Voer, afhankelijk van de oorzaak van het probleem, één van de volgende stappen uit:
De afstand tussen de zijgeleiders in de papierlade is te groot.
Als de afstand tussen de zijgeleiders te groot is, kan het papier scheef komen te zitten.
Pas de zijgeleiders aan de breedte van het papier aan.
Als u de papierlade sluit, kunnen de zijgeleiders niet meer op één lijn zitten vanwege het gewicht van het papier. Sluit de papierlade langzaam om dit te voorkomen.
Voor meer informatie over het plaatsen van papier, zie Voorbereiding.
Er is een restje papier of een ander klein stukje vastgelopen in het papierinvoerpad.
Verwijder het stukje.
Voor informatie over het reinigen van het papierinvoerpad, zie Het papierinvoerpad schoonmaken.
Het juiste aantal graden van het omkrullen van het papier is niet opgegeven.
Pas aan hoeveel graden het papier mag krullen wanneer deze de registratiepoort passeert.
Ga naar de groep [Apparaat: Papierinvoer/Uitvoer] in het menu [Aanpassingsinstellingen voor operators] en wijzig de waarde in 0309: [Mechanische registratie: Mate van papierkrul].
Verhoog de waarde voor de gebruikte papierlade en druk dan de afbeelding af.

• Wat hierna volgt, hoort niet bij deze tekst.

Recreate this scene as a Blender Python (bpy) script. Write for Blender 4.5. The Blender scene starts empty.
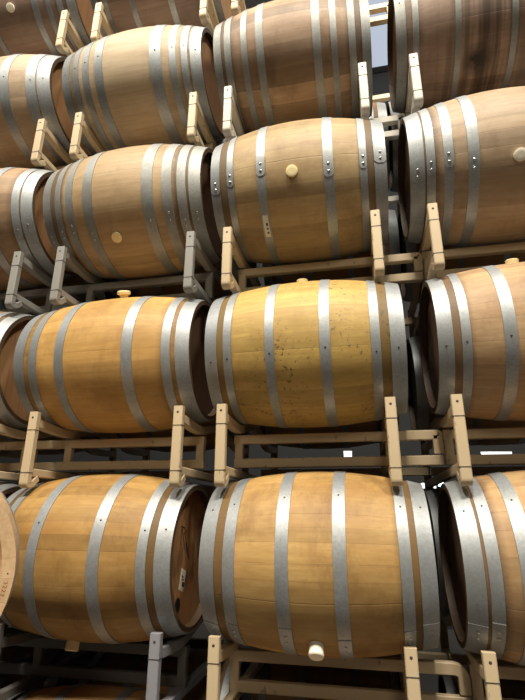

Als het probleem zich blijft voordoen nadat de instelling de hoogste waarde heeft bereikt, verlaag dan de instelling en controleer of het dan wel wordt opgelost.
Als het probleem zich blijft voordoen nadat u alle instellingen op hun laagste en hoogste waarden heeft uitgeprobeerd, neem dan contact op met uw servicevertegenwoordiger.
Het niveau van de schuintedetectie is te laag.
Verhoog het niveau van de schuintedetectie.
Selecteer 1331: [Geavanc. instel.]in [Storingsdetectie] voor het aangepaste papier. Verlaag de waarde voor [Storing 097] van [Detectiedrempel storing 097/098].
Verlaag de waarde om het detectieniveau te verhogen.
Hiermee kan het apparaat een papierstoring aangeven en stoppen met afdrukken als het papier een beetje scheef zit.